Le attività svolte devono possedere le caratteristiche di «ricerca fondamentale», «ricerca industriale» e «sviluppo sperimentale»

La semplice brevettabilità di un sistema o di un bene non genera automaticamente l’emersione di un credito d’imposta per investimenti in attività di ricerca e sviluppo, poiché a tal fine occorre che le attività di ricerca e sviluppo assumano le caratteristiche della cosiddetta “ricerca fondamentale”, “ricerca industriale” e “sviluppo sperimentale”, cosi come indicate nell’articolo 2 del Dm 27/05/2015, attuativo della disciplina inerente il credito d’imposta per ricerca e sviluppo. È questo il principio di diritto enunciato dalla Cgt di secondo grado dell’Emilia Romagna nella sentenza 285/13/2024 della Cgt Emilia Romagna.

Nel caso in esame l’agenzia delle Entrate notificava a una società un avviso di accertamento recuperando il credito d’imposta per ricerca e sviluppo, maturato nel 2017 (utilizzato in compensazione nel 2018) per la presunta assenza di un’effettiva attività di ricerca e sviluppo. La contestazione dell’ufficio veniva impugnata dalla società con produzione di documentazione attinente il progetto di ricerca e sviluppo. Nel primo grado di giudizio, questa documentazione veniva ritenuta insufficiente a provare il soddisfacimento dei presupposti richiesti per la concessione del credito d’imposta. Anche in sede di appello le difese della società sono state rigettate. In particolare, la Corte di giustizia tributaria di secondo grado ha affermato che la brevettabilità di un sistema o di un bene non genera automaticamente il diritto al credito d’imposta ricerca e sviluppo poiché l’attività condotta dall’Ufficio brevetti può certamente dare delle indicazioni utili a comprendere come sia stata svolta l’attività di ricerca e sviluppo, ma l’analisi della fattispecie spetta sempre ed esclusivamente all’amministrazione finanziaria la quale è chiamata a verificare il rispetto delle specifiche disposizioni previste per il riconoscimento del credito in questione. Pertanto, il fatto che l’attività di ricerca e sviluppo sia oggetto di un procedimento di brevetto non è sufficiente a giustificare la richiesta del corrispondente credito d’imposta, dal momento che, ai sensi dell’articolo 2 del Dm 27 maggio 2015 (attuativo della disciplina inerente il credito d’imposta per ricerca e sviluppo), le attività ammissibili sono solo quelle aventi le caratteristiche di “ricerca sperimentale”, “ricerca industriale” e “sviluppo sperimentale”.

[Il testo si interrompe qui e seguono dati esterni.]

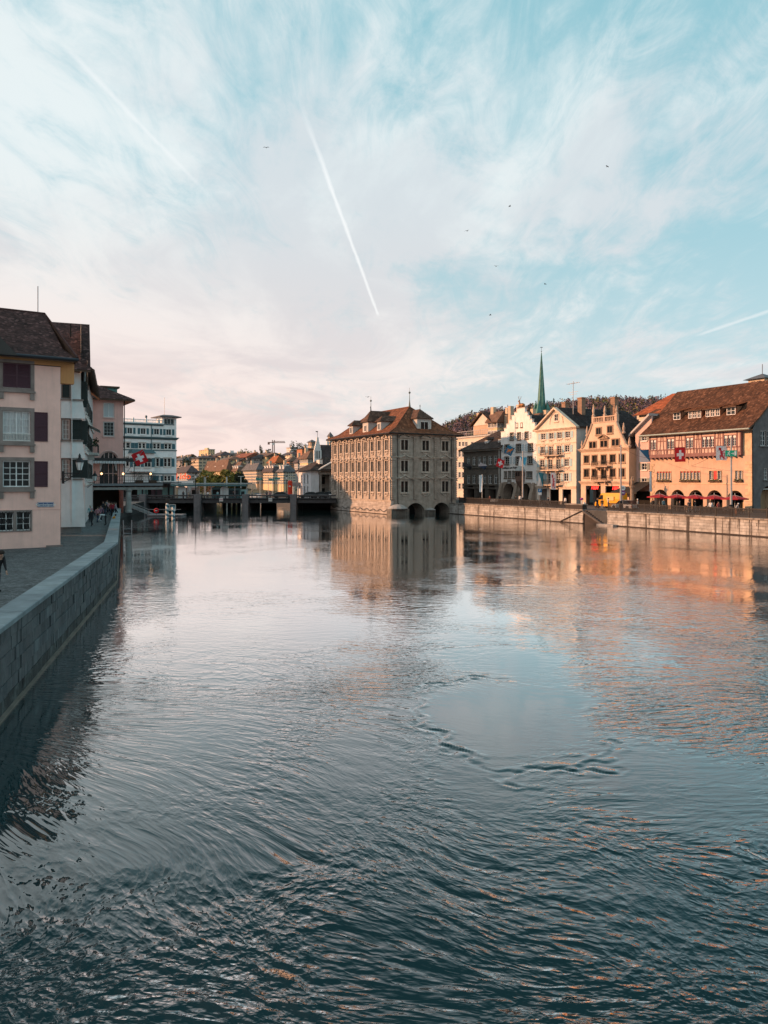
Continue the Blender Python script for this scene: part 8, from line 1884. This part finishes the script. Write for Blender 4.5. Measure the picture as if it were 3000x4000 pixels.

Esattamente al contrario, nel caso in esame, le relazioni depositate, pur indicando i gruppi di lavoro, le presenze giornaliere, la quantificazione delle opere lavorate, non riportavano descrizioni, analisi teoriche e/o operative, cenno sugli studi effettuati, sulle ricerche operate e sui progetti eventualmente realizzati, che avrebbero consentito di inquadrare con esattezza e precisione l’attività di ricerca e sviluppo che la società riteneva di avere svolto. Il collegio giudicante ha, infatti, osservato che questi documenti rappresentano dei semplici “report” realizzabili in qualsiasi momento ed in base ai propri obiettivi, ma non contenenti alcun riferimento fattuale alla effettività delle operazioni svolte nell’ambito del progetto sottostante. Ulteriormente è stata evidenziata l’incapacità del legale rappresentante della società di illustrare le modalità di gestione del personale impiegato in R&S, le diverse mansioni affidate ai team operativi e il tipo di ricerca eseguita sui materiali. Da qui, stante la genericità della difesa della società, il rigetto dell’appello e la conferma della sentenza impugnata con condanna alle spese.